A spokesperson for the eSafety spokesperson said the regulator was seeking between $400,000 and $450,000 for the breaches of the Online Safety Act.
They explained the penalty submission stemmed from its view “of the seriousness of the breaches and the significant impacts on the women targeted”.
“Importantly, the penalty will deter others from engaging in such harmful conduct,” they told PEDESTRIAN.TV in a statement.
“eSafety remains deeply concerned by the non-consensual creation and sharing of explicit deepfake images which can cause significant psychological and emotional distress.”
The penalties hearing was held on Monday. The court has reserved its decision for a later date.
As reported by The Guardian, the court heard Rotondo initially refused to comply with the order to remove the images while he was based in the Philippines, but the commissioner launched the case once he returned to Australia.
Back in December 2023, he admitted he continued to publish similar images even after he was ordered by a court not to, and was fined $25,000 for contempt of court. He later shared his password so the deepfake images could be removed from the deepfake pornography site.
The site in question, a notorious AI-generated pornography site called MrDeepFakes, was recently shut down, and was popular for allowing users to upload explicit, digitally altered and nonconsensual content, particularly of celebrities.

Last year, the Australian federal government introduced new laws that ban the sharing of non-consensual deepfake sexually explicit material. This made it a serious crime to share fake sexual images or videos of someone without their consent, including if made using AI.
Under this legislation, people who share this kind of material can face up to six years in prison, while those also responsible for its creation could be looking at a higher penalty for the aggravated offence, of up to seven years.
In her opening statement to the Senate committee reviewing the bill in July last year, the eSafety commissioner, Julie Inman Grant, said deepfakes had increased on the internet by a considerable 550 per cent since 2019.
Pornographic videos made up a whopping 99 per cent of the deepfake material online, with the majority of that imagery consisting of women and girls.

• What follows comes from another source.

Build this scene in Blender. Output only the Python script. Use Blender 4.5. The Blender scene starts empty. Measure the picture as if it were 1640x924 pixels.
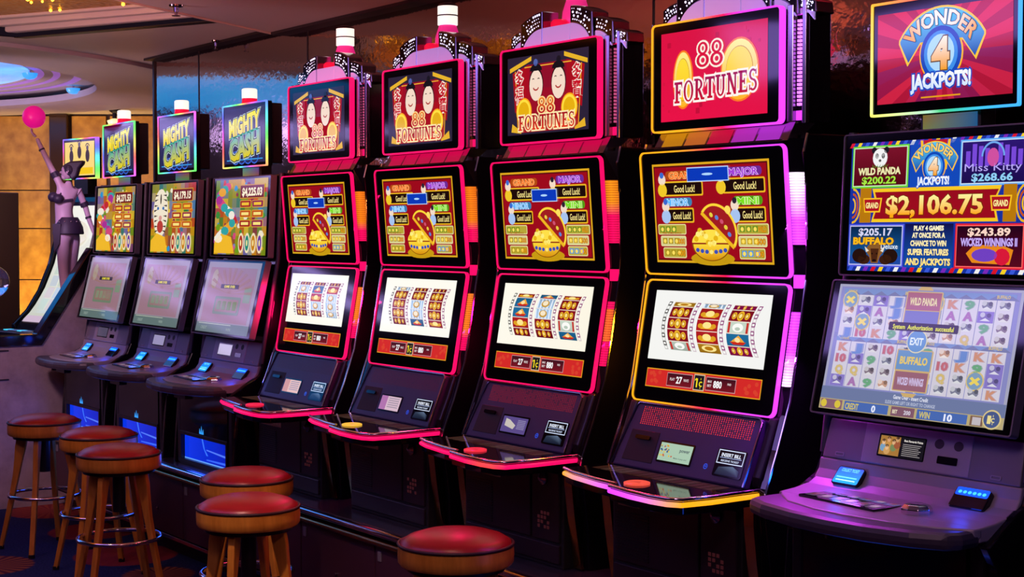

“Deepfake image based abuse is not only becoming more prevalent but is also very gendered and incredibly distressing to the victim-survivor,” Inman Grant said, per The Guardian.
“Shockingly, thousands of open-source AI apps like these have proliferated online and are often free and easy to use by anyone with a smartphone.
“So these apps make it simple and cost-free for the perpetrator, while the cost to the target is one of lingering and incalculable devastation.”
In 2023–24, the eSafety Commissioner received over 7,270 reports about image-based abuse, including deepfakes. It issued removal requests for content hosted across more than 947 locations on 191 different platforms and services.